Las etapas de una vida Chagall viajó después a París, donde vivió un florecer en contacto con las corrientes vanguardistas en París, y volvió a Rusia para reencontrarse con Bella y su hija Ida, y allí le sorprendió la Primera Guerra Mundial. Después de su etapa rusa, el artista pasa un breve periodo en Berlín, tras el cual regresa a París en 1923, desde donde vive el ascenso de las tensiones antisemitas y el horror nazi, mientras su pintura se vuelve más oscura y da forma a La caída del ángel (1923-1933-1947), un lienzo de marcado carácter premonitorio que le acompañó en el periodo más tenebroso de Europa.
Uno de los cuadros destacados de la exposición es Apocalipsis en lila (1945), la única obra que se conoce de Chagall en la que el autor dibujó una esvástica, acompañada de otros símbolos cargados de significado -un Cristo crucificado con formas casi femeninas, la escalera a la tierra prometida hebrea- pero, sin embargo, tratado con unos tonos suaves, sin estridencias violentas.
En Chagall “hay un sufrimiento muy grande, pero también una conciencia muy fuerte de que la vida tiene algo que debe ser respetado y nunca insultado o humillado por los fundamentalismos y las agresiones”, aseguró Zevi. “Vivió las tragedias del siglo XX, que son más o menos las de hoy, y logró construir una cultura a partir de ellas”, añadió.

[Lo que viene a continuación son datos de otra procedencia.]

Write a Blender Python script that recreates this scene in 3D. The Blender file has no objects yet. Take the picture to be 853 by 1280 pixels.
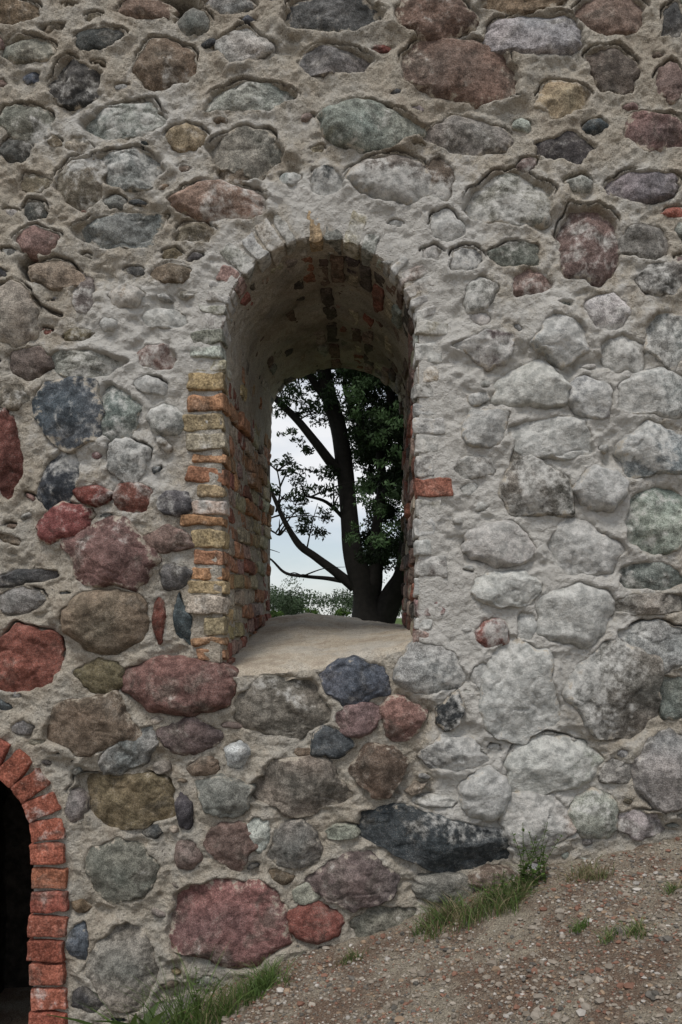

Este pequeño cuadro también retoma la imagen del crucificado, un símbolo al que Chagall acude con asiduidad para dotarle de polisemia, al vestir al hijo del Dios cristiano como un judío, para recordar que hebreos y cristianos comparten, en esencia, la misma condición humana pese al horror del antisemitismo. “Tiene el valor de aproximarlos. Esto, en un mundo desequilibrado como el nuestro, es muy difícil”, aseveró Zivet.
Su identidad poliédrica está muy presente en la muestra, a lo largo de la cual Chagall se representa como un ángel, un buey y un asno, un motivo extraído del judaísmo con el que muestra su resignación ante el carácter inevitable de la vida.
La muestra culmina con las obras monumentales a las que se dedicó en el final de su carrera, como los bocetos para la cúpula de la Ópera Garnier (1963) de París o El Triunfo de la Música para la Metropolitan Ópera de Nueva York (1966). Uno de los broches de la exposición es una obra muy íntima de un Chagall ya anciano, El Retorno del Hijo Pródigo (1976), pintado apenas dos años después del único viaje que hizo a Moscú en el último periodo de su vida. En él, el artista se retrata como el niño que fue, abrazado a su padre en una escena de la Rusia rural de su infancia, mientras en una esquina un segundo Chagall, bicéfalo, mitad pintor, mitad asno, se muestra en tranquila sumisión al imparable paso del tiempo.